From a national security perspective, the stakes are broader than individual bank accounts. Critical infrastructure, including power grids, water systems and transport networks, are increasingly controlled by internet‑connected industrial systems that can be disrupted or sabotaged from afar. Electoral processes — from voter registries to results transmission — are also tempting targets for both criminals and politically motivated actors looking to undermine trust in institutions.

Kenya’s predicament reflects a wider African challenge: states that have moved quickly into the digital age often have regulatory and technical frameworks that lag far behind. Oduor’s critique that government security is weak does not mean there is no effort at all, but it points to under‑resourced cyber units, fragmented oversight and a lack of clear accountability when breaches occur. Private companies, meanwhile, may underinvest in protection until they suffer a visible loss.

One clear lesson emerges: cyber risk in Kenya is no longer a niche IT concern; it is a basic question of how secure daily life is in an economy built on phones and the cloud. When attacks number in the billions over a single quarter, the question is not whether systems are being tested, but which ones are quietly failing.

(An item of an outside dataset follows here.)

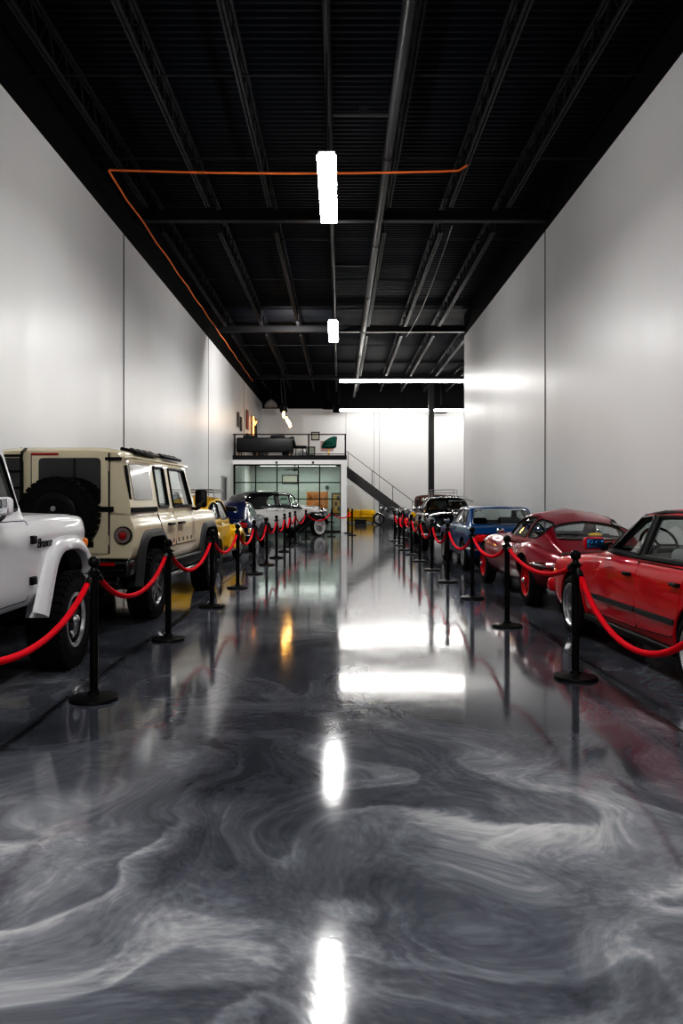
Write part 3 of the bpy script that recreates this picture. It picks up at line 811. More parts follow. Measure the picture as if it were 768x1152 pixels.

In the months ahead, observers will be watching whether Nairobi moves to tighten regulations for financial and telecom providers, create or empower a central cybersecurity authority, and invest more visibly in national threat‑monitoring and response. International cooperation offers another signal: partnerships with foreign cyber agencies and firms could bring in expertise and tools, but will also test how much Kenya is prepared to change internal practices. For ordinary users, the spread of basic digital‑hygiene campaigns — or their absence — will reveal whether the gap between technical warnings and public awareness is narrowing or still dangerously wide.